Dutch looks around, bewildered. “What other toys?”
Is it a boy thing?
We finish. Head up. An issue of delayed obedience (which is disobedience) demands attention. There are tears. They are tired too. Bodies are cleaned but washing hair is a war. Little bodies, slippery like fish, are wrapped in towels. I notice the smell. Glance over at the laundry basket. It towers, taunting me. Tomorrow, I tell myself.
They’re just getting settled when it hits — the ravenous bedtime hunger. “May I please have something to eat?” Which from Heidi’s mouth sounds like, “May I peese ‘ave froggy to eat?” For some reason “something” always sounds like “froggy.” I remember their non-existent appetite when dinner was served. Suddenly that appetite has returned with a vengeance. After banana, cheese, and a baggie of tomatoes, they ask for more but I draw the line. I give them a half-hearted 3-second teeth-brushing, herd them into bed, kiss them both and turn toward the door.
Out the door, in the hall, I exhale the sigh of relief, but stop in the hall. My room, the bed, the computer, the escape, it calls. Beckons. Lures. Come, be DONE. DONE. DONE.
I haven’t prayed with them. I haven’t told them how much God loves them. I’ve cared for their bodies but neglected their souls. My flesh is so weak the truth is I just want to close my bedroom door and be done. But then I remember how sometimes bedtime takes forever … and it should.

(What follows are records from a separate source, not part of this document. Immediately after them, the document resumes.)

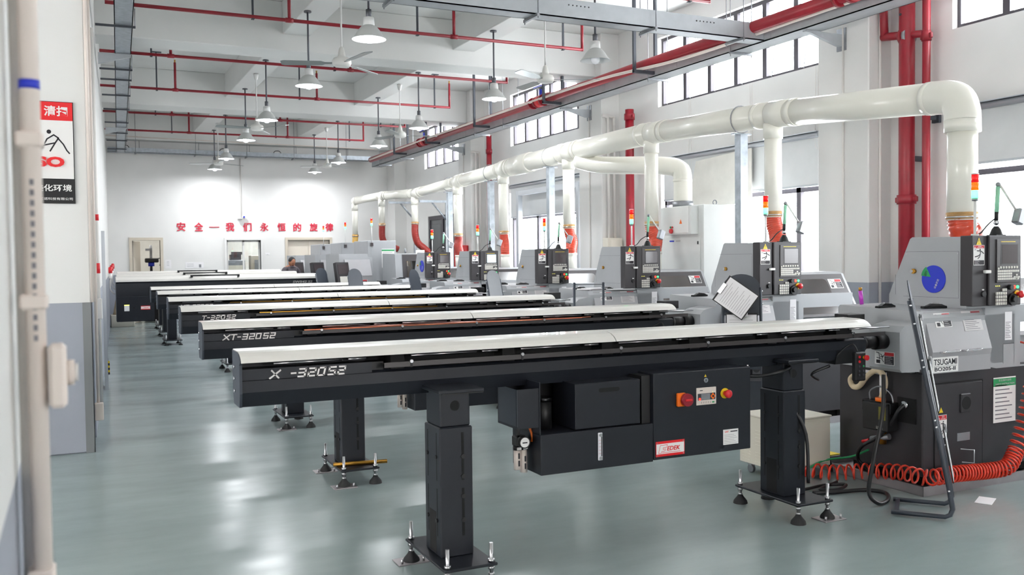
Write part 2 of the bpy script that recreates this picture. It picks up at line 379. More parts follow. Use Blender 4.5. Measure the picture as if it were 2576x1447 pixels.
# rooms behind the back wall
for i, (x0, x1) in enumerate([(.6, 3.1), (3.1, 7.0)]):
    b = MB().box(x0, x0+.08, YB+.2, 28.8, 0, 2.9, 'sheet').box(x1-.08, x1, YB+.2, 28.8, 0, 2.9, 'sheet').box(x0, x1, 28.7, 28.8, 0, 2.9, 'sheet').box(x0, x1, YB+.2, 28.8, 2.9, 2.98, 'sheet')
    struct(b.build(f'wall_office_{i+1}'))
    t = tag(MB().box((x0+x1)/2-.5, (x0+x1)/2+.5, 27.1, 27.2, 2.84, 2.9, 'rod_white').build('tube_light'), ['ceiling tube light fixture inside the room with the open door', 'ceiling tube light fixture inside the room with the sliding glass door'][i], 'light')
    L = bpy.data.lights.new('office_lamp', 'AREA'); L.shape = 'RECTANGLE'; L.size = 1.; L.size_y = .1; L.energy = [26, 60][i]; L.color = (1, .98, .95)  # unseen light added to brighten rooms the sky does not reach
    lo = bpy.data.objects.new('office_lamp', L); C.objects.link(lo); lo.location = ((x0+x1)/2, 27.15, 2.83)

t = thing('profile_rack', 'silver aluminium frame standing before the window beyond the second wall pillar', 'rack', (8.32, 0, 0))
MB().box(-.05, .05, 17.0, 17.1, 0, 2.98, 'frame_alu', .004).build('post', t); MB().box(-.05, .05, 14.5, 14.6, 0, 2.98, 'frame_alu', .004).build('post', t); MB().box(-.05, .05, 14.6, 17.0, 2.88, 2.98, 'frame_alu', .004).build('top_bar', t)
# roller blinds over the lower windows
for i, (y0, y1, lab) in enumerate([(2.95, 6.7, 'pale roller blind half drawn above the window behind the nearest lathe'), (8.8, 12.2, 'pale roller blind half drawn over the window beside the tall white cabinet'), (14.65, 17.9, 'pale roller blind half drawn over the window with silver frame')]):
    t = thing('roller_blind', lab, 'blind', (XW-.03, 0, 0), group='roller blinds on the lower windows')
    MB().cyl((0, y0, 3.12), (0, y1, 3.12), .035, 'frame_alu', n=12).box(-.045, .03, y0, y1, 3.155, 3.165, 'frame_alu').build('blind_roller', t)
    zb = [2.55, 2.5, 2.48][i]
    MB().box(.008, .012, y0+.02, y1-.02, zb, 3.12, 'blind').build('blind_cloth', t); MB().box(0, .02, y0+.02, y1-.02, zb-.025, zb, 'frame_alu').build('bottom_rail', t)
tag(MB().prism([(10.0, 2.32), (11.45, 2.35), (11.25, 3.02), (10.0, 3.08)], 'x', XW-.1, XW-.085, 'sheet').build('shade_sheet'), 'off-white stained sheet hung over the window above the tall white cabinet', 'sheet')
for i, (y, z0, lab) in enumerate([(11.5, 2.9, 'thin white cord loop hanging left of the galvanised post by the high window'), (10.1, 2.95, 'thin white cord loop hanging under the middle of the high window'), (8.85, 2.95, 'thin white cord loop hanging beside the wall pillar')]):
    tag(MB().tube(smooth_path([(XW-.02, y+.02, 3.98), (XW-.02, y+.025, 3.4), (XW-.02, y+.03, z0+.1), (XW-.02, y, z0), (XW-.02, y-.03, z0+.1), (XW-.02, y-.02, 3.98)], 4), .004, 'conduit_white', n=5).build('pull_cord'), lab, 'cord', 'pull cords of the high windows')

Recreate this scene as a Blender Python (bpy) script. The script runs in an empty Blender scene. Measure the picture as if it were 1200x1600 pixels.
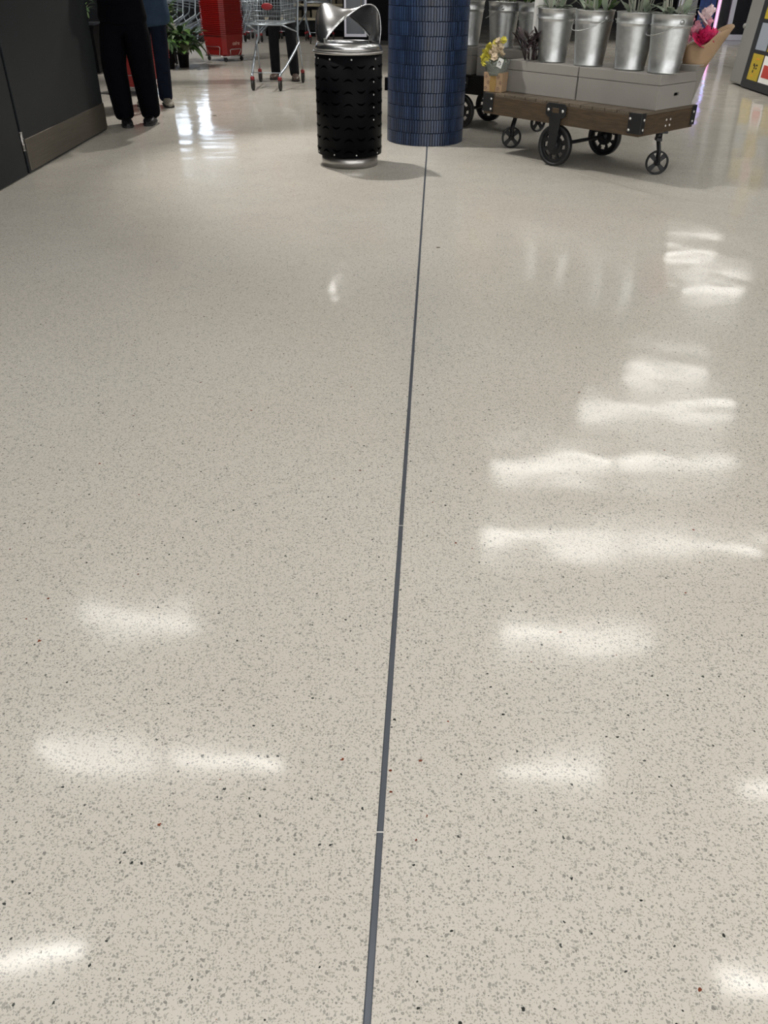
import bpy, math, random
from mathutils import Vector, Matrix
random.seed(7)
PI = math.pi
S = bpy.context.scene
COL = S.collection

# ------------------------------------------------------------------ camera
cam_d = bpy.data.cameras.new('camera')
cam = bpy.data.objects.new('camera', cam_d); COL.objects.link(cam)
cam.location = (0, 0, 1.30)
cam.rotation_euler = (Matrix.Rotation(math.radians(90 - 34.5), 4, 'X') @ Matrix.Rotation(math.radians(0.64), 4, 'Z')).to_euler()
cam_d.sensor_fit = 'VERTICAL'; cam_d.sensor_height = 36.0; cam_d.lens = 36.0 * 1237 / 1600
cam_d.clip_start = 0.05; cam_d.clip_end = 200
S.camera = cam
# ------------------------------------------------------------------ world, exposure
W = bpy.data.worlds.new('world'); S.world = W; W.use_nodes = True
W.node_tree.nodes['Background'].inputs[0].default_value = (1.0, 0.985, 0.965, 1)
W.node_tree.nodes['Background'].inputs[1].default_value = 1.35
S.view_settings.view_transform = 'Standard'; S.view_settings.look = 'None'
S.view_settings.exposure = 1.02; S.view_settings.gamma = 1.0; S.view_settings.use_curve_mapping = False
TUBE = 15.5          # radiance of the ceiling tubes
SPOT = 210.0         # watts of the track and fill spotlights

# ------------------------------------------------------------------ materials
def mat(name, col, rough=0.5, metal=0.0, spec=0.5, emit=None, es=0.0, var=0.0, vscale=8.0, bump=0.0, bscale=60.0, alpha=1.0, trans=0.0, rnd=0.0, stretch=None, coat=0.0):
    m = bpy.data.materials.new(name); m.use_nodes = True
    nt = m.node_tree; b = nt.nodes['Principled BSDF']
    b.inputs['Base Color'].default_value = (*col, 1); b.inputs['Roughness'].default_value = rough
    b.inputs['Metallic'].default_value = metal; b.inputs['Specular IOR Level'].default_value = spec
    b.inputs['Alpha'].default_value = alpha; b.inputs['Transmission Weight'].default_value = trans
    b.inputs['Coat Weight'].default_value = coat
    if emit: b.inputs['Emission Color'].default_value = (*emit, 1); b.inputs['Emission Strength'].default_value = es
    N = lambda t: nt.nodes.new(t)
    tc = N('ShaderNodeTexCoord'); src = tc.outputs['Object']
    if stretch:
        mp = N('ShaderNodeMapping'); mp.inputs['Scale'].default_value = stretch
        nt.links.new(src, mp.inputs[0]); src = mp.outputs[0]
    if var or rnd:
        n = N('ShaderNodeTexNoise'); n.inputs['Scale'].default_value = vscale; n.inputs['Detail'].default_value = 4
        nt.links.new(src, n.inputs['Vector'])
        mr = N('ShaderNodeMapRange'); mr.inputs['From Min'].default_value = 0.3; mr.inputs['From Max'].default_value = 0.7
        mr.inputs['To Min'].default_value = 1 - var; mr.inputs['To Max'].default_value = 1 + var
        nt.links.new(n.outputs['Fac'], mr.inputs[0]); fac = mr.outputs[0]
        if rnd:
            oi = N('ShaderNodeObjectInfo'); ge = N('ShaderNodeNewGeometry')
            ad = N('ShaderNodeMath'); ad.operation = 'ADD'
            nt.links.new(oi.outputs['Random'], ad.inputs[0]); nt.links.new(ge.outputs['Random Per Island'], ad.inputs[1])
            fr = N('ShaderNodeMath'); fr.operation = 'FRACT'; nt.links.new(ad.outputs[0], fr.inputs[0])
            m2 = N('ShaderNodeMapRange'); m2.inputs['To Min'].default_value = 1 - rnd; m2.inputs['To Max'].default_value = 1 + rnd
            nt.links.new(fr.outputs[0], m2.inputs[0])
            mu = N('ShaderNodeMath'); mu.operation = 'MULTIPLY'; nt.links.new(fac, mu.inputs[0]); nt.links.new(m2.outputs[0], mu.inputs[1]); fac = mu.outputs[0]
        vm = N('ShaderNodeVectorMath'); vm.operation = 'SCALE'; vm.inputs[0].default_value = col
        nt.links.new(fac, vm.inputs['Scale']); nt.links.new(vm.outputs[0], b.inputs['Base Color'])
    if bump:
        n2 = N('ShaderNodeTexNoise'); n2.inputs['Scale'].default_value = bscale; n2.inputs['Detail'].default_value = 3
        nt.links.new(src, n2.inputs['Vector'])
        bp = N('ShaderNodeBump'); bp.inputs['Strength'].default_value = bump; bp.inputs['Distance'].default_value = 0.01
        nt.links.new(n2.outputs['Fac'], bp.inputs['Height']); nt.links.new(bp.outputs[0], b.inputs['Normal'])
    return m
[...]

I turn around and enter in.
I kneel, curl up beside Dutch and lean in close to his puppy-breath, kiss his cheeks. I pray God’s goodness and favor and blessing and grace over his life, then tell him how much God loves him and I do too.
“Mommy, I love you so much.”
I almost missed this.
I go over to Heidi’s bed. She’s already heavy-eyed, curls spilled over her pillow. I pray. Tell her as well how much God loves her and I do too.
“Mommy I yuv you.”
How could I have considered missing this?
I slide under my covers. Write this. Read a precious email from another tired mom. Close the laptop lid and snuggle down into darkened silent bliss. Close my eyes, yes.
“Mommy!! May I please have more cheese?!”